Batu Sankar, West Sumatra
August 19, 2017
Throughout the month of August, every Saturday, there are races held in the muddy fields near the town of Batu Sankar. But the locations vary, and are decided on the eve of the race. The only way to find out is to ask locally and that is just what we intended. I had met Martine, a French photographer, who showed me some photos of the race. I simply had to go too!
But this is no ordinary race. Called Pacu Jawi, this is the traditional racing of bulls. Each team is made up of a pair of bulls. Bamboo frames made of long oval hoops are placed over the hump of each bull, their tapered ends joined by a thin strip of wood.

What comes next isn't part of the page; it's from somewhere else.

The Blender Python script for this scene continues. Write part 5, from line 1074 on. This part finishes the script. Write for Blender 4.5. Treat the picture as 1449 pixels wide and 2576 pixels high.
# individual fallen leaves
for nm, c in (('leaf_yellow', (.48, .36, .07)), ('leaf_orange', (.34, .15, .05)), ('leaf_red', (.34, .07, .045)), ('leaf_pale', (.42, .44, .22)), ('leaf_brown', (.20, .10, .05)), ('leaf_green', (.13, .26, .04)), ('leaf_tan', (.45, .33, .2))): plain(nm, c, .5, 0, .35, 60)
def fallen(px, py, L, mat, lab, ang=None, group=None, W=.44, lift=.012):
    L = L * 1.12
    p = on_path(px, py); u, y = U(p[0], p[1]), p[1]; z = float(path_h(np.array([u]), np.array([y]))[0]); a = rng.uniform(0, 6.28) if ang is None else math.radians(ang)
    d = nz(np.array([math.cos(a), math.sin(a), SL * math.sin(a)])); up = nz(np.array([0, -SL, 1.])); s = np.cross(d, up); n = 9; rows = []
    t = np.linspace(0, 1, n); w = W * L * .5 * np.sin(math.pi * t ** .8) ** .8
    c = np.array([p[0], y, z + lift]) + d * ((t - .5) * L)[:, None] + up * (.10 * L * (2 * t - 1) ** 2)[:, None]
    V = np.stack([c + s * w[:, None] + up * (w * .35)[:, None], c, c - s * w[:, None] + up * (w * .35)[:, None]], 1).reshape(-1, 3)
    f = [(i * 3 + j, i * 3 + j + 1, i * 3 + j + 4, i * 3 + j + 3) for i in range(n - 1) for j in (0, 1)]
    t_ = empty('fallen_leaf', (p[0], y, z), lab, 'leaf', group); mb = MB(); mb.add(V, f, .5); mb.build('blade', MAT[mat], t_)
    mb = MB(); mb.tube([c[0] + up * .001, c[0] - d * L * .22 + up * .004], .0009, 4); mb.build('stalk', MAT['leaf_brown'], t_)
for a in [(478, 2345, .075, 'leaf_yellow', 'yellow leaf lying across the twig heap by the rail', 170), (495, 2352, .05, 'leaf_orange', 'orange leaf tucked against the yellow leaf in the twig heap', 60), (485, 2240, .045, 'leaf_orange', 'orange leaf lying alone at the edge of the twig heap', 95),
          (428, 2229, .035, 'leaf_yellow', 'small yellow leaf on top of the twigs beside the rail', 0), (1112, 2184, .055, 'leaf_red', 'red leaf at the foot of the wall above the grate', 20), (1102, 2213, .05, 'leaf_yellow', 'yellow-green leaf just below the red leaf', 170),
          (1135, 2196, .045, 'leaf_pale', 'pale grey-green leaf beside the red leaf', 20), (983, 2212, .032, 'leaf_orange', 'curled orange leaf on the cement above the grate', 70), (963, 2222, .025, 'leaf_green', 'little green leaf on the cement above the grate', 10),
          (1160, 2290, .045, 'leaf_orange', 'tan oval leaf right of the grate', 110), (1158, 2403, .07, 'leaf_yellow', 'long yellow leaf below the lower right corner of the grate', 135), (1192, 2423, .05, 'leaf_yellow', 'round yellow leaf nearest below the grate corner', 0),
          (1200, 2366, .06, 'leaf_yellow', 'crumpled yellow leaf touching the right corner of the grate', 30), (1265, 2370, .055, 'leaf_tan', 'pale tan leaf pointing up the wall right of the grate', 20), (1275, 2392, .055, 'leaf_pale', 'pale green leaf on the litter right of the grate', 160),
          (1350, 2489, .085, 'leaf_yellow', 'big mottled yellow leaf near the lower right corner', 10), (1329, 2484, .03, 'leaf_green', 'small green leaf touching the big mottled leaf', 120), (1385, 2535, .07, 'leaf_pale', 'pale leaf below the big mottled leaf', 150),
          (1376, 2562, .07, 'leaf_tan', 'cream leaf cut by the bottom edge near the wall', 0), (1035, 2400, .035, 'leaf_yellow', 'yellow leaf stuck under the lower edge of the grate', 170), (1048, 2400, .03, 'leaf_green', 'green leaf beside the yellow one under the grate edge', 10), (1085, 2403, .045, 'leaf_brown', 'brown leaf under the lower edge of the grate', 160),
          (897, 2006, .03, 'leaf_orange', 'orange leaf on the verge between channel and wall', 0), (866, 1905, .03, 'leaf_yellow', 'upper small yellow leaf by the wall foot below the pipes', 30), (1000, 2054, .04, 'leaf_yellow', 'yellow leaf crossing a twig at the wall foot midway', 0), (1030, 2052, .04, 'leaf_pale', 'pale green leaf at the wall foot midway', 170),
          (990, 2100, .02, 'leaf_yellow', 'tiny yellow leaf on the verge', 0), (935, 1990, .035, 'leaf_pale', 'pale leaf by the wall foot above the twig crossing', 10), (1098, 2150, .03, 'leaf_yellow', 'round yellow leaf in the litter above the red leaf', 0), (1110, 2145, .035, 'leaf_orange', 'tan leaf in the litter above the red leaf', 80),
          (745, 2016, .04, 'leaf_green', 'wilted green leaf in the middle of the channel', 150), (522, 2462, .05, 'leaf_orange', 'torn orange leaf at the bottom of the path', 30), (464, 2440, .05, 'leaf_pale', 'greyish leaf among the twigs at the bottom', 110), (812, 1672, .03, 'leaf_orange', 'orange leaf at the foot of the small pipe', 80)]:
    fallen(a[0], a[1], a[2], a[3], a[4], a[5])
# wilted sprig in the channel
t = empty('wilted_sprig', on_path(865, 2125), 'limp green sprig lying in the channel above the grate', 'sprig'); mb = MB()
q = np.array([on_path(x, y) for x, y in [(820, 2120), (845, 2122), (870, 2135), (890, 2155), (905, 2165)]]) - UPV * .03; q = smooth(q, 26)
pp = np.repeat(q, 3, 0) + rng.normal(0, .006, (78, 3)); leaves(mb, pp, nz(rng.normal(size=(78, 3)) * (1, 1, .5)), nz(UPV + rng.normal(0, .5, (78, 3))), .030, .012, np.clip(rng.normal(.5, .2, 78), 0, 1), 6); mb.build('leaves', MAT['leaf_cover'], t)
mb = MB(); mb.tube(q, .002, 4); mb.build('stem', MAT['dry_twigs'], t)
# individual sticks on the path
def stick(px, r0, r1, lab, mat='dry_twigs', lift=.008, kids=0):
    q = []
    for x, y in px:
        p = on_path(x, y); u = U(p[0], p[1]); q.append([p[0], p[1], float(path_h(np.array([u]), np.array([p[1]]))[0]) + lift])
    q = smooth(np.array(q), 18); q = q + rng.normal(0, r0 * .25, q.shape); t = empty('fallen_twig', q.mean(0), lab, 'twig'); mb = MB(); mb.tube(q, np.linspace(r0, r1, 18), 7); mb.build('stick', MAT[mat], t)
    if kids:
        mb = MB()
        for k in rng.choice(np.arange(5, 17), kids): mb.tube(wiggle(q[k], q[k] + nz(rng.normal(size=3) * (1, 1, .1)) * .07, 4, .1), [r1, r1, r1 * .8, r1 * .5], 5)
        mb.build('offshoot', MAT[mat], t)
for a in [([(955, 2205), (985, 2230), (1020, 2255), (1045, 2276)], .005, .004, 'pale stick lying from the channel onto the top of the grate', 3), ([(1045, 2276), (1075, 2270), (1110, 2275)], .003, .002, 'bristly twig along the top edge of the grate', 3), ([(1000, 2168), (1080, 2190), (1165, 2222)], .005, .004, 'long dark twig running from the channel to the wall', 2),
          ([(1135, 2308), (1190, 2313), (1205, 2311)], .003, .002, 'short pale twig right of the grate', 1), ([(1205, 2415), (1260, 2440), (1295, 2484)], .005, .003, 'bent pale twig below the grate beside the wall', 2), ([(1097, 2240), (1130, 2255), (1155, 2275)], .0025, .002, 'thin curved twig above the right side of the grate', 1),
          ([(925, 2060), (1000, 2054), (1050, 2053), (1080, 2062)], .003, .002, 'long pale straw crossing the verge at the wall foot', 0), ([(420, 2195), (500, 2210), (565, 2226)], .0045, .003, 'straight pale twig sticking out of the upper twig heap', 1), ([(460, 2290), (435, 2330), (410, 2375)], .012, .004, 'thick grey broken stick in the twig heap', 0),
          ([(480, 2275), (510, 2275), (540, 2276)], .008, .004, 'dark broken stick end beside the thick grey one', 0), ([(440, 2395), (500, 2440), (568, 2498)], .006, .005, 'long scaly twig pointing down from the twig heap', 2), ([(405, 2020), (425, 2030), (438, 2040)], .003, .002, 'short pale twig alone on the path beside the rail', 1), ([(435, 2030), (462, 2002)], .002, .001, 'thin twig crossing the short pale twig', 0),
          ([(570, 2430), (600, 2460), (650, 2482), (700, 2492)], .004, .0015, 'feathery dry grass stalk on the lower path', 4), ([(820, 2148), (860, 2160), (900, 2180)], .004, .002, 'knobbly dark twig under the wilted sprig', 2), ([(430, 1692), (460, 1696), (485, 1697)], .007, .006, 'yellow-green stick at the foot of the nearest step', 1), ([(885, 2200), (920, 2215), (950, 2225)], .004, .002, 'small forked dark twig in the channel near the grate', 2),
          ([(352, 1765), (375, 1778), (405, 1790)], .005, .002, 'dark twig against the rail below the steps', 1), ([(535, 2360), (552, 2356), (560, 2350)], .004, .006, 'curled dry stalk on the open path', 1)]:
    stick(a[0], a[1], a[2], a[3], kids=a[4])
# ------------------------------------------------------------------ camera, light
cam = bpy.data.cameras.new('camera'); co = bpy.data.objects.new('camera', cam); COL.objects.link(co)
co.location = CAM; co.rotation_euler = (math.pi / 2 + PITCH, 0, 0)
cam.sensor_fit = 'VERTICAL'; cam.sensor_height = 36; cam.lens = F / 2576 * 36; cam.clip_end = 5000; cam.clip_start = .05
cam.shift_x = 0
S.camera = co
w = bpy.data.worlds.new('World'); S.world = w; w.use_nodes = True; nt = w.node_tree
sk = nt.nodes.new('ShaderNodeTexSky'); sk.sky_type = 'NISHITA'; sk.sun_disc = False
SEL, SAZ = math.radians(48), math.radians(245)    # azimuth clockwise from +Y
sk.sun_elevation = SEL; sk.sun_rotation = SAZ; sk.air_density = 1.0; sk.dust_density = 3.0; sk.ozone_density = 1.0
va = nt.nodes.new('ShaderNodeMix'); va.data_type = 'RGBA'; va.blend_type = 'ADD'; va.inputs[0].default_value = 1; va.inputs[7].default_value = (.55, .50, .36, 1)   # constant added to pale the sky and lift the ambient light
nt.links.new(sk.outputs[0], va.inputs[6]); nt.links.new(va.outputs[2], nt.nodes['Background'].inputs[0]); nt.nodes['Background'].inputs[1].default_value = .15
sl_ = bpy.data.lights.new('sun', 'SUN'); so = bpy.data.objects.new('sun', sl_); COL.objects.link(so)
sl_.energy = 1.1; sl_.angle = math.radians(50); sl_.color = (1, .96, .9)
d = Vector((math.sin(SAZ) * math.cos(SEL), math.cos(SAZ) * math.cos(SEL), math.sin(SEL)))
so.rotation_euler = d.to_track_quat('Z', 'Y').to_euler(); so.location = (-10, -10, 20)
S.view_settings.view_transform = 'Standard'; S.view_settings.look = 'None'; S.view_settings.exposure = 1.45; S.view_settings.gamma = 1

The jockey stands with one foot on each of these wooden steps, holding onto the tails. And off he goes, pulled by the bulls. A few well-timed bites on the tails ensure that the enraged bulls set a fast clip.
Up at the end where the race begins, most of the animals have to coaxed and cajoled into stepping into the mud and into the bamboo frames. Some protest mildly but cave in. Quite a few others demonstrate their unwillingness in a decisive manner. It takes the combined efforts of several men to hold them in position. Not that they succeed every time; more than a few bulls canter through and escape, minus a jockey.
Down they come, the hooves splashing through the ankle-deep mud. Up spatters the mud, anointing those who keep a discretionary distance with a few drops, but liberally bathing all those who venture too close to the makeshift plank rails. Not all the bulls take kindly to this form of weekend entertainment. Taking umbrage, they crash through the flimsy barrier and charge up, intent on home. The watching crowd scatters with lightning speed and more than one takes a roll in the mud.
Many of the bull-teams leap through the prescribed course, but rarely do they deign to take their jockey with them. Some of the jockeys manage to cling on almost to the end of the field, while others are left floundering in the mud, gazing at the rapidly disappearing hooves.
Expressions of frustration, resignation and fierce intent race through their faces. But it morphs quickly into laughter, joy and the sheer fun of it all. Yells and cheers greet the ones who make it to the end and laughter and jokes rain down on the hapless ones.
But it is all is taken with good grace. I provided my share of entertainment as I emerged caked in mud from head to toe, grinning helplessly.
It is Martine, that I have to thank for prodding me to go to Pachu Jawi – not that it required much prodding! And it is her that I have to thank for waving her magic wand over a few of my photos.